TSMC: AI to sustain chip demand as US buildout slows

TSMC CEO C.C. Wei told shareholders AI will keep demand strong for advanced chips, but US production buildout to meet customers will take ‘very long’.

TSMC Chief Executive C.C. Wei spoke to shareholders in Hsinchu during Computex week and said artificial intelligence will sustain strong demand for the company’s most advanced chips for years. He added that building enough US-based production to meet customer needs will take ‘very long’.

Wei noted customers remain positive about AI-related demand and pointed to increasing adoption of AI models across consumer, enterprise and sovereign applications. That adoption is raising demand for computing power and supporting orders for TSMC’s leading-edge manufacturing used in data centres, high-performance computing and AI training and inference chips.

TSMC supplies Nvidia and other major chip designers that are expanding AI infrastructure worldwide. The company raised its annual revenue forecast in April and increased capital spending to keep pace with demand, Wei reported. Investors have pushed the stock higher, from T$950 on June 3 last year to T$2,425 by Wednesday, reflecting market enthusiasm around AI-driven orders.

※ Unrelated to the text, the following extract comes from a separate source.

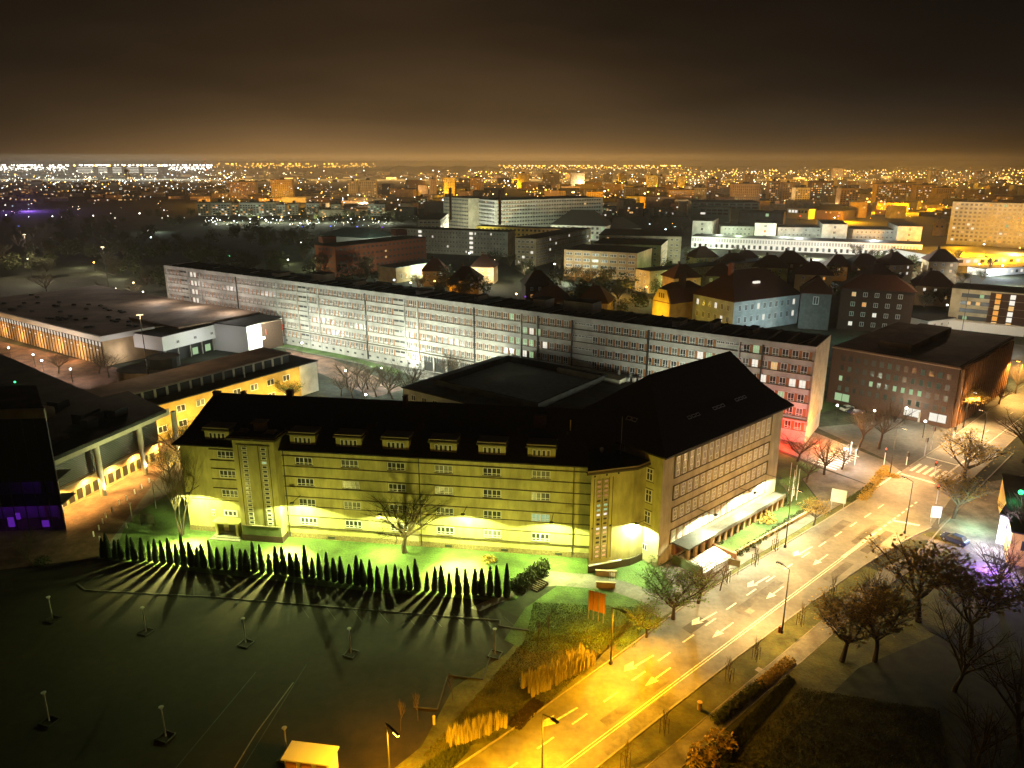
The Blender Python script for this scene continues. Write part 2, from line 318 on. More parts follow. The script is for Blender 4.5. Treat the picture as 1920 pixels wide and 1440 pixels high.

Wei described a notable rise in employee rewards tied to the company’s performance. Employee profit sharing increased about 30% from 2023 to 2024 and roughly 30% again from 2024 to 2025. He said, ‘We are confident it will rise by another 30% in 2026’ and added there is ‘no ceiling for 30% annual growth’ in profit sharing.

Wei warned of headwinds, citing rising component costs and wider uncertainty in the technology supply chain. He explained that replicating Taiwan’s advanced manufacturing ecosystem in the US requires not only building fabs but also securing sophisticated equipment, trained workers, local suppliers and supporting infrastructure, which makes rapid onshoring difficult.

The company is expanding capacity outside Taiwan while closely monitoring costs. Wei highlighted longer-term demand opportunities beyond AI data centres, citing autonomous vehicles, robotics and sovereign AI projects as additional markets for advanced semiconductors.

Geopolitical tensions remain a factor for customers and investors. China’s increased military pressure on Taiwan is seen as a risk because any disruption to the island’s advanced manufacturing could affect global technology supply chains. Nvidia CEO Jensen Huang, who attended Computex, said the company has sufficient supply to support growth in CPUs and GPUs, although capacity constraints persist.

Wei’s remarks outlined TSMC’s current demand outlook, the company’s investment response and the practical challenges of expanding advanced production capacity outside Taiwan.